>> start Data rows

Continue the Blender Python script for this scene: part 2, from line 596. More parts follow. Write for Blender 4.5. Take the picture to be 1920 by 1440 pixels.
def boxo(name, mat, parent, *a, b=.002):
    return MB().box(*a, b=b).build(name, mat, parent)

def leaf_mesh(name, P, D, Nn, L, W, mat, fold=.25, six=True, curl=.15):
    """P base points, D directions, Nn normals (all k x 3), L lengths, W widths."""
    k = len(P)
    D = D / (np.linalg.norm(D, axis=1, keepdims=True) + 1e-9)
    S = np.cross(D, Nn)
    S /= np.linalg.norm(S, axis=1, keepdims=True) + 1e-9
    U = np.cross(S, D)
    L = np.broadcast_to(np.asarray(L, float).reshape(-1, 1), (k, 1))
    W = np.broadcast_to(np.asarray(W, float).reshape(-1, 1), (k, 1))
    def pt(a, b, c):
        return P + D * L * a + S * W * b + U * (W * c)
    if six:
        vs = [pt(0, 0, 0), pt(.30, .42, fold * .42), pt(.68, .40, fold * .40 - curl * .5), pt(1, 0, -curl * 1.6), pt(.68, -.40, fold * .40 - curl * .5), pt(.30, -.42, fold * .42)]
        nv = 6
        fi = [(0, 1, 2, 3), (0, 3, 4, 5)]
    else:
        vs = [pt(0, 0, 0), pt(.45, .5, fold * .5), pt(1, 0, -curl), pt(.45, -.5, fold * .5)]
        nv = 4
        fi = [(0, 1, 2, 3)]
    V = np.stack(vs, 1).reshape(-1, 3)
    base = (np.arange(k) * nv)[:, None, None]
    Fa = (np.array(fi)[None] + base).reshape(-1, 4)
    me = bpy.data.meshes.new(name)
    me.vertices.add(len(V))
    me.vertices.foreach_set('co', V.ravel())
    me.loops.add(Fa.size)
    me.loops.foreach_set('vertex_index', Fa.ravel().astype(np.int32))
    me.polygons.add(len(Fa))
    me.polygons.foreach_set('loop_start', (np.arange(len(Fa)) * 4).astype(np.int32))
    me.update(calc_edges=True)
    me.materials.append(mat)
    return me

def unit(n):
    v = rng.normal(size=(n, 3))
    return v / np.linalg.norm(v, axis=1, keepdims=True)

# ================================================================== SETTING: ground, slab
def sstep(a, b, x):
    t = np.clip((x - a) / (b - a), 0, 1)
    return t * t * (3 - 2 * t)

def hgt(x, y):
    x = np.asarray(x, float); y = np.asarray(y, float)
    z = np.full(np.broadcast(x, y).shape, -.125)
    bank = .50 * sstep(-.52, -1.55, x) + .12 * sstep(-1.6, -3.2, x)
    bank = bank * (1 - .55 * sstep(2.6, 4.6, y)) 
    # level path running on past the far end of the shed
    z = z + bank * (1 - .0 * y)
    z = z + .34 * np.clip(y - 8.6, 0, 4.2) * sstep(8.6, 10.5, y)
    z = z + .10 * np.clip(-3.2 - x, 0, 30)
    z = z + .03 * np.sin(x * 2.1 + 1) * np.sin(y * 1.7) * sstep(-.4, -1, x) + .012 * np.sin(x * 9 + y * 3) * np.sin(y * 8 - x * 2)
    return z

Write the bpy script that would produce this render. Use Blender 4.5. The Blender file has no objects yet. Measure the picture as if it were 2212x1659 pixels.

>> end Data rows

◆ Work to be completed
Output exactly the leading lines of the data, up to and including the line marked by "return MB().box(*a, b=b).build(name, mat, parent)".

◆ Response
Continue the Blender Python script for this scene: part 2, from line 596. More parts follow. Write for Blender 4.5. Take the picture to be 1920 by 1440 pixels.
def boxo(name, mat, parent, *a, b=.002):
    return MB().box(*a, b=b).build(name, mat, parent)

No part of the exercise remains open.